§ **What is expected**: Going through the material below, please gather all lines with the word "high" in them.

§ **Dataset excerpt**:
******************************

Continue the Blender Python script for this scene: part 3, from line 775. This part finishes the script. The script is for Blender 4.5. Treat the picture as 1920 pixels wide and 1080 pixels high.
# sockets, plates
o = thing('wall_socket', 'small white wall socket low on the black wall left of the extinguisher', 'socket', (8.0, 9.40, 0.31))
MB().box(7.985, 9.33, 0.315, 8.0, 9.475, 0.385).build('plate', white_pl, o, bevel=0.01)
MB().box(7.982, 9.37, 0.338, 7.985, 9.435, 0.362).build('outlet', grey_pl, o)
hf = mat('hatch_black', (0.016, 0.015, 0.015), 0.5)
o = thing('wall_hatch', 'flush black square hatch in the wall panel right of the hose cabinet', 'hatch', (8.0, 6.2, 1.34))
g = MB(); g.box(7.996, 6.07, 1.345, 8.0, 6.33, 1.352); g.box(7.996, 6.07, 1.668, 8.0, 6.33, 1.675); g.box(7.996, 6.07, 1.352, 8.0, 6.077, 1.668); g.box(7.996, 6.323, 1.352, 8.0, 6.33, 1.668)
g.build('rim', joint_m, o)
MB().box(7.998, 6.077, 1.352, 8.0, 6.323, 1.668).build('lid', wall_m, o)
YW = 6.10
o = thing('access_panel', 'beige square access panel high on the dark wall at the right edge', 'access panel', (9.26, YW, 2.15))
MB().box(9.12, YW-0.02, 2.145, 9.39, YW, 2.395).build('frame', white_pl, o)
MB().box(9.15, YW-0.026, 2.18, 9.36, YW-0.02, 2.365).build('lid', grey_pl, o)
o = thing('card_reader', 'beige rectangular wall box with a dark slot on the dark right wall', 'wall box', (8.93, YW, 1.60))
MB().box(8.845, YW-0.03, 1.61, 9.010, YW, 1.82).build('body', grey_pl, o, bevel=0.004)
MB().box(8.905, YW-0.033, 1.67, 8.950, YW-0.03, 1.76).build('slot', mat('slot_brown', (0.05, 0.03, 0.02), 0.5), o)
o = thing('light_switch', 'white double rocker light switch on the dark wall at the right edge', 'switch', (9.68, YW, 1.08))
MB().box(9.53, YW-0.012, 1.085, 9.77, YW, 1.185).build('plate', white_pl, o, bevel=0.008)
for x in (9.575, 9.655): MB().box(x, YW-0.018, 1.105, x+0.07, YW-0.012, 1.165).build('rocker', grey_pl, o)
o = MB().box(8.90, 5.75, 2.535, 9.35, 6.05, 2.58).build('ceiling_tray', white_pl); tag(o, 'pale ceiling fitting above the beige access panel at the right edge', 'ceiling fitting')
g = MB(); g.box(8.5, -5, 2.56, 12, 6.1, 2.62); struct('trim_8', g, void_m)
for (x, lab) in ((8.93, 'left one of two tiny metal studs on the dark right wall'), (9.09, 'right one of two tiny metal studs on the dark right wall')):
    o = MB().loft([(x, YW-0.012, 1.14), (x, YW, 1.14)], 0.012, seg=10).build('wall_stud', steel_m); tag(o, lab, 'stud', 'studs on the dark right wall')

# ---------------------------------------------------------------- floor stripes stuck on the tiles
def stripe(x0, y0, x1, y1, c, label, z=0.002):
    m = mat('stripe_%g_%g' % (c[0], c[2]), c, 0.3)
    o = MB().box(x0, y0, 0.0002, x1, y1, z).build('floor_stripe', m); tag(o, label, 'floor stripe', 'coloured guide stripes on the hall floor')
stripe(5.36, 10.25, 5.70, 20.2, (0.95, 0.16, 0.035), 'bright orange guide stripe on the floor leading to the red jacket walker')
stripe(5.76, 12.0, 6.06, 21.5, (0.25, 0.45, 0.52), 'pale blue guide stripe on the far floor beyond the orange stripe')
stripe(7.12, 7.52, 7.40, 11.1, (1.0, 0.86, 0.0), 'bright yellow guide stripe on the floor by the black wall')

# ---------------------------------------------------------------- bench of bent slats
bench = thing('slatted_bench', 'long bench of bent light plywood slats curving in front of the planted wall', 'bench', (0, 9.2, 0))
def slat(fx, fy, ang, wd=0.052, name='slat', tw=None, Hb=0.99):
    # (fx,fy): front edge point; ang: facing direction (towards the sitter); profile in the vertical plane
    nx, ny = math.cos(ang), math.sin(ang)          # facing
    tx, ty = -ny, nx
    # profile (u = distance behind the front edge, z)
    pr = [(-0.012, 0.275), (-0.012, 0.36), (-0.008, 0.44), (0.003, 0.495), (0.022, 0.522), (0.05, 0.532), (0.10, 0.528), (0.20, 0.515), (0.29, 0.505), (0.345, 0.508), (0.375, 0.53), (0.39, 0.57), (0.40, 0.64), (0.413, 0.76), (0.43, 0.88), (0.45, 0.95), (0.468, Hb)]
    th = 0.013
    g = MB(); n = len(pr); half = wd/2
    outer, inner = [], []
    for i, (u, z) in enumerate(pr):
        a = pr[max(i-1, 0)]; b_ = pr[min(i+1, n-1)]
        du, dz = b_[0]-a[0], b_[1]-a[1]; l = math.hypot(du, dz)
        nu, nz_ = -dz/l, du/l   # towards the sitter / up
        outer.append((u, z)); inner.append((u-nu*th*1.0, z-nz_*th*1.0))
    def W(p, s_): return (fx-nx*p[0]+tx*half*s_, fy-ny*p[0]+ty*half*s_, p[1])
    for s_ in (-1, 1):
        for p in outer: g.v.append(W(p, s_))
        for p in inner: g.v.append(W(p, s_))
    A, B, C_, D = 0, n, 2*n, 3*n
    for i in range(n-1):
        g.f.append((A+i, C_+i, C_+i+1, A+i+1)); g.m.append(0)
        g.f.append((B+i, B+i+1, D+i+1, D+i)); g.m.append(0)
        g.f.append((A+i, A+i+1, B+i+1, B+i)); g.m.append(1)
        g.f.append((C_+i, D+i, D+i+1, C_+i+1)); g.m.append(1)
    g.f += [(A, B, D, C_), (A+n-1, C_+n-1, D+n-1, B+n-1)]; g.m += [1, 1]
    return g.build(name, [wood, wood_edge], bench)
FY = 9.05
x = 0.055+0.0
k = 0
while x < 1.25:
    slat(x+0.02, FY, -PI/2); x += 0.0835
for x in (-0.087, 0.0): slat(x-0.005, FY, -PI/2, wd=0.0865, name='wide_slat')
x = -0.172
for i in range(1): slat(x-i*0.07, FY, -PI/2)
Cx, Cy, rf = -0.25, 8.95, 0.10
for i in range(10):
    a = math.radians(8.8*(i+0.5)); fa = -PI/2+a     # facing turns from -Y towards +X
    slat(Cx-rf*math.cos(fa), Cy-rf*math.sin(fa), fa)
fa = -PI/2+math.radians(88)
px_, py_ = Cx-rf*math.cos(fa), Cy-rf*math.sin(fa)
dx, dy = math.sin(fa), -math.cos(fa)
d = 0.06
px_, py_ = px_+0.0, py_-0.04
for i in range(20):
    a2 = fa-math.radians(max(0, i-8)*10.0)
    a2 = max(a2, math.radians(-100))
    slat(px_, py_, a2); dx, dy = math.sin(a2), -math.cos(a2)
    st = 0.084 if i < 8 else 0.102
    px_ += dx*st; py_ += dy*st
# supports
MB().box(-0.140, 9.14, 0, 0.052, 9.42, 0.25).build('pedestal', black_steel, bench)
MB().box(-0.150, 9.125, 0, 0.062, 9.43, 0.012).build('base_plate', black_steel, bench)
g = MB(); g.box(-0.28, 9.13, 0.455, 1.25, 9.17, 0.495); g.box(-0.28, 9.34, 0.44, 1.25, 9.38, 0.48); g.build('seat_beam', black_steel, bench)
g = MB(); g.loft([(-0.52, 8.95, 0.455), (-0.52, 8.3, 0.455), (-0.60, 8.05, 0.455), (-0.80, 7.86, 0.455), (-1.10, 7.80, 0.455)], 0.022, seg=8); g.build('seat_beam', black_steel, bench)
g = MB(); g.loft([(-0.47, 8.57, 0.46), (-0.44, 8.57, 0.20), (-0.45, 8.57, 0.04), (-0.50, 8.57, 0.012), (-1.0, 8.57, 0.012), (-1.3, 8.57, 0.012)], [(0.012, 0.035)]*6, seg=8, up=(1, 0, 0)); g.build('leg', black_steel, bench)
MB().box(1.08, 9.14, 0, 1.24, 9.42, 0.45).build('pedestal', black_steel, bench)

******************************

§ **Solution**:
Continue the Blender Python script for this scene: part 3, from line 775. This part finishes the script. The script is for Blender 4.5. Treat the picture as 1920 pixels wide and 1080 pixels high.
o = thing('access_panel', 'beige square access panel high on the dark wall at the right edge', 'access panel', (9.26, YW, 2.15))